Politik und Autoindustrie kämpfen gemeinsam, als Seilschaft. Doch die Unterstützung hält nicht nur den Absturz auf, sondern auch die dringend nötige Erneuerung der Branche.

Kommentar von Markus Balser

Wie man als Branche eine ganze Gesellschaft zum Narren hält? Die Autoindustrie macht in diesen Tagen vor, wie Schwindel und Tricksereien im großen Stil ungestraft funktionieren. Gesetzliche Abgasgrenzwerte, erlassen zum Schutz von Menschen und Umwelt, hielten die Autos von fast zwei Dutzend großen Herstellern im Straßenverkehr nicht ein.

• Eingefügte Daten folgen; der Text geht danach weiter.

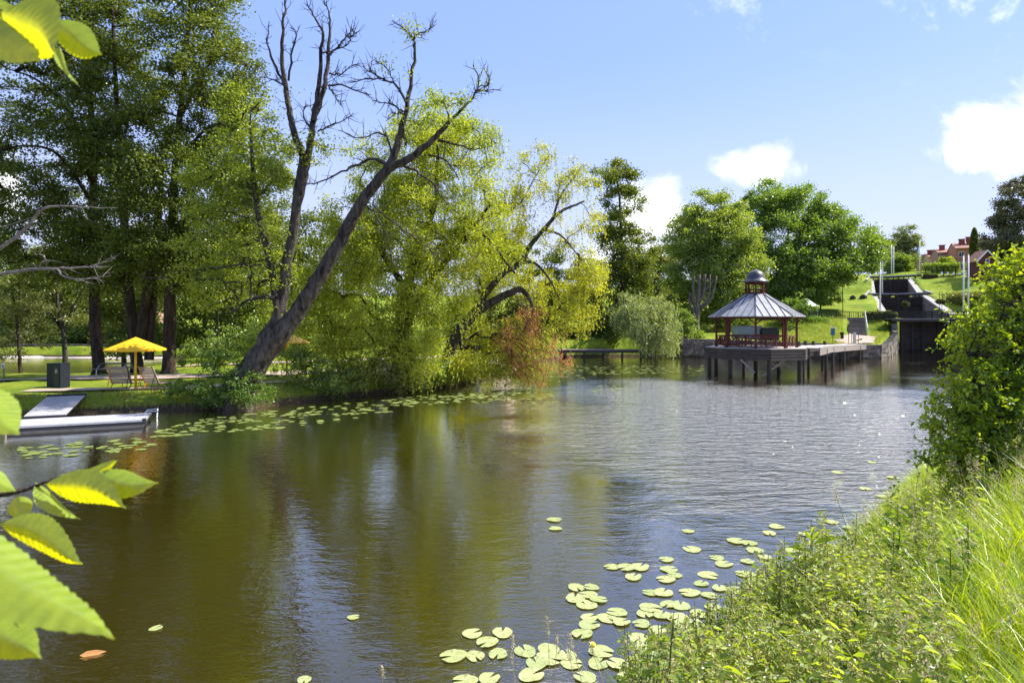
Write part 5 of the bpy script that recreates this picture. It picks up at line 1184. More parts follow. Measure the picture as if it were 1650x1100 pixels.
def dock():
    FL, FR, RR, RL = [Vector(p) for p in ((-20.5, 25.1, 0), (-16.05, 27.1, 0), (-16.95, 29.1, 0), (-21.4, 27.1, 0))]
    b = (FL + FR + RR + RL) / 4; t = empty('floating_dock', b, 'pale floating dock with dark edge lying beside the left bank', 'dock'); L = [p - b for p in (FL, FR, RR, RL)]
    q = MB(); n = 22
    for k in range(n):
        f0, f1 = k / n + .002, (k + 1) / n - .002; a0, a1 = L[0].lerp(L[1], f0), L[0].lerp(L[1], f1); c0, c1 = L[3].lerp(L[2], f0), L[3].lerp(L[2], f1)
        q.hexa([p + Vector((0, 0, z)) for p in (a0, c0, a1, c1) for z in (.25, .29)])
    q.build('deck', M['dock_white'], t)
    q = MB()
    for i in range(4): q.beam(L[i] + Vector((0, 0, .245)), L[(i + 1) % 4] + Vector((0, 0, .245)), .08, .075)
    q.build('edge_profile', M['steel'], t)
    q = MB()
    for i in range(4): q.beam(L[i] + Vector((0, 0, .13)), L[(i + 1) % 4] + Vector((0, 0, .13)), .05, .13)
    q.build('frame', M['dock_dark'], t)
    q = MB(); Li = [p * .97 for p in L]; q.hexa([p + Vector((0, 0, z)) for p in (Li[0], Li[3], Li[1], Li[2]) for z in (-.3, .10)]); q.build('float', M['dock_side'], t)
    p = L[1] + Vector((-.02, .02, 0)); q = MB(); q.box((p.x, p.y, .2), (.14, .14, .26), R(24)); q.build('corner_fender', M['dock_dark'], t)
    p = L[0] + Vector((.05, -.06, 0)); q = MB(); q.cyl((p.x, p.y, -1.2), (p.x, p.y, .35), .05, 8); q.build('mooring_pole', M['wood_grey'], t)
    a, c = Vector((-21.0, 27.9, .33)), Vector((-22.3, 31.1, .84)); g = empty('gangway', a, 'ribbed pale metal gangway sloping from the bank to the floating dock', 'gangway')
    d = (c - a); s = Vector((d.y, -d.x, 0)).normalized() * .78; q = MB(); q.hexa([x + y * s + Vector((0, 0, z)) for x in (Vector(), d) for y in (-1, 1) for z in (-.08, -.02)]); q.build('frame', M['dock_dark'], g)
    q = MB()
    for k in range(17): o = s * (-.96 + k * .12); q.beam(o + Vector((0, 0, .0)), d + o + Vector((0, 0, .0)), .062, .04)
    q.build('tread', M['dock_white'], g)
    q = MB(); q.beam(d - s * 1.05 + Vector((0, 0, .05)), d + s * 1.05 + Vector((0, 0, .05)), .14, .1); q.build('hinge_bar', M['iron'], g)
    b2 = Vector((-17.2, 29.25, .2)); g = empty('dock_ladder', b2, 'low grey metal hoop ladder at the back corner of the dock', 'ladder'); q = MB()
    q.tube([(-.3, 0, -.2), (-.15, .3, .16), (.3, .35, .2), (.4, .1, -.2)], [.035] * 4, 6); q.tube([(-.15, .2, .1), (.4, .25, .1)], [.03] * 2, 6); q.build('hoop', M['steel'], g)
dock()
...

Und so rollen Hunderttausende Autos derzeit mit ungesund hohen Abgaswerten über deutsche Straßen.

Davon, dass ihre eigenen Autos Grenzwerte um bis zu 1000 Prozent überschreiten, ahnten die Kunden bis Freitag nichts. Seit die Bundesregierung Ende der Woche die Messergebnisse ihrer Abgaskontrollen veröffentlich hat, schlittert das Land in einen der größten Umwelt-, Verbraucher- und Industrieskandale seit vielen Jahren. Die großen Töne der Industrie entpuppen sich als lautstarke Irreführung. "Das Beste oder nichts", verspricht Mercedes per Hochglanzwerbung, "Vertrauen erfahren" sollen die Kunden von VW.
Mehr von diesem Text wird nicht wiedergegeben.